Short task: Output all of the data below exactly as given.

Supplied data:

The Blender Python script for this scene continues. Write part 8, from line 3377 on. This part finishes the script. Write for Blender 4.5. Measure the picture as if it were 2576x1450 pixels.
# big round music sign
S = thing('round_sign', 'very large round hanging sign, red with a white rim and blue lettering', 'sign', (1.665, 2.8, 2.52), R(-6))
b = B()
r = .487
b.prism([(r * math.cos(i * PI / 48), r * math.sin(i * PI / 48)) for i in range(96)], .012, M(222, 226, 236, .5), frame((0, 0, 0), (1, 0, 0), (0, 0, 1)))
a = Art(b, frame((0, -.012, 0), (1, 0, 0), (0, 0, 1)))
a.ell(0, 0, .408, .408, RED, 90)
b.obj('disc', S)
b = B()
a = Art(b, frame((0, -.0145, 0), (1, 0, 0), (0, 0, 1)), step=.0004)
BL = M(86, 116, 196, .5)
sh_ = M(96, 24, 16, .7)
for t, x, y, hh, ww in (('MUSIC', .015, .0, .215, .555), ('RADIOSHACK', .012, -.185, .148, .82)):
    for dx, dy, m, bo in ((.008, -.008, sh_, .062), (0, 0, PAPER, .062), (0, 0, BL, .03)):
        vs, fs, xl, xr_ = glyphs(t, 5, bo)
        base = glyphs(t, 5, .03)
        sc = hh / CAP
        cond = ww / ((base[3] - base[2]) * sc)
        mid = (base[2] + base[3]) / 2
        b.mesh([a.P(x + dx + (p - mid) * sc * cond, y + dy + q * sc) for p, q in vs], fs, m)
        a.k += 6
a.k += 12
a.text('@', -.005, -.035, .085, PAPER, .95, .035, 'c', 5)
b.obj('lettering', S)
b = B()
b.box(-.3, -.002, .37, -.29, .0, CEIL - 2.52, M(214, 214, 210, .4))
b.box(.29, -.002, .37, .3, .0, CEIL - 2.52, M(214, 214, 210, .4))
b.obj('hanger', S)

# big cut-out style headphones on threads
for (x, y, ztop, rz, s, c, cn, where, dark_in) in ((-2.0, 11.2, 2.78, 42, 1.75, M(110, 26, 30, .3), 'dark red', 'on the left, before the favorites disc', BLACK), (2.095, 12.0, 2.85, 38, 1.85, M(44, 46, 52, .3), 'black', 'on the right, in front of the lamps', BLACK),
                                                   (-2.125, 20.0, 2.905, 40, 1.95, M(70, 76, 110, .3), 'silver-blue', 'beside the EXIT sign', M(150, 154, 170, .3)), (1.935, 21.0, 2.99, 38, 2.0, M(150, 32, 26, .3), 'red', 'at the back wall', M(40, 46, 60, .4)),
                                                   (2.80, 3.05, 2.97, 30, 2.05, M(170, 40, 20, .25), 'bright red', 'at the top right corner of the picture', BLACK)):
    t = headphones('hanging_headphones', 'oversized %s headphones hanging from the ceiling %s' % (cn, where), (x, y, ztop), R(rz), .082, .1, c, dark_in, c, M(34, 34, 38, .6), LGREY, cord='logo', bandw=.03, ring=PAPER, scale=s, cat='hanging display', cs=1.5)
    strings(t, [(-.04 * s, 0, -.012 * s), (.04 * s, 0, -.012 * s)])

Correct answer:
The Blender Python script for this scene continues. Write part 8, from line 3377 on. This part finishes the script. Write for Blender 4.5. Measure the picture as if it were 2576x1450 pixels.
# big round music sign
S = thing('round_sign', 'very large round hanging sign, red with a white rim and blue lettering', 'sign', (1.665, 2.8, 2.52), R(-6))
b = B()
r = .487
b.prism([(r * math.cos(i * PI / 48), r * math.sin(i * PI / 48)) for i in range(96)], .012, M(222, 226, 236, .5), frame((0, 0, 0), (1, 0, 0), (0, 0, 1)))
a = Art(b, frame((0, -.012, 0), (1, 0, 0), (0, 0, 1)))
a.ell(0, 0, .408, .408, RED, 90)
b.obj('disc', S)
b = B()
a = Art(b, frame((0, -.0145, 0), (1, 0, 0), (0, 0, 1)), step=.0004)
BL = M(86, 116, 196, .5)
sh_ = M(96, 24, 16, .7)
for t, x, y, hh, ww in (('MUSIC', .015, .0, .215, .555), ('RADIOSHACK', .012, -.185, .148, .82)):
    for dx, dy, m, bo in ((.008, -.008, sh_, .062), (0, 0, PAPER, .062), (0, 0, BL, .03)):
        vs, fs, xl, xr_ = glyphs(t, 5, bo)
        base = glyphs(t, 5, .03)
        sc = hh / CAP
        cond = ww / ((base[3] - base[2]) * sc)
        mid = (base[2] + base[3]) / 2
        b.mesh([a.P(x + dx + (p - mid) * sc * cond, y + dy + q * sc) for p, q in vs], fs, m)
        a.k += 6
a.k += 12
a.text('@', -.005, -.035, .085, PAPER, .95, .035, 'c', 5)
b.obj('lettering', S)
b = B()
b.box(-.3, -.002, .37, -.29, .0, CEIL - 2.52, M(214, 214, 210, .4))
b.box(.29, -.002, .37, .3, .0, CEIL - 2.52, M(214, 214, 210, .4))
b.obj('hanger', S)

# big cut-out style headphones on threads
for (x, y, ztop, rz, s, c, cn, where, dark_in) in ((-2.0, 11.2, 2.78, 42, 1.75, M(110, 26, 30, .3), 'dark red', 'on the left, before the favorites disc', BLACK), (2.095, 12.0, 2.85, 38, 1.85, M(44, 46, 52, .3), 'black', 'on the right, in front of the lamps', BLACK),
                                                   (-2.125, 20.0, 2.905, 40, 1.95, M(70, 76, 110, .3), 'silver-blue', 'beside the EXIT sign', M(150, 154, 170, .3)), (1.935, 21.0, 2.99, 38, 2.0, M(150, 32, 26, .3), 'red', 'at the back wall', M(40, 46, 60, .4)),
                                                   (2.80, 3.05, 2.97, 30, 2.05, M(170, 40, 20, .25), 'bright red', 'at the top right corner of the picture', BLACK)):
    t = headphones('hanging_headphones', 'oversized %s headphones hanging from the ceiling %s' % (cn, where), (x, y, ztop), R(rz), .082, .1, c, dark_in, c, M(34, 34, 38, .6), LGREY, cord='logo', bandw=.03, ring=PAPER, scale=s, cat='hanging display', cs=1.5)
    strings(t, [(-.04 * s, 0, -.012 * s), (.04 * s, 0, -.012 * s)])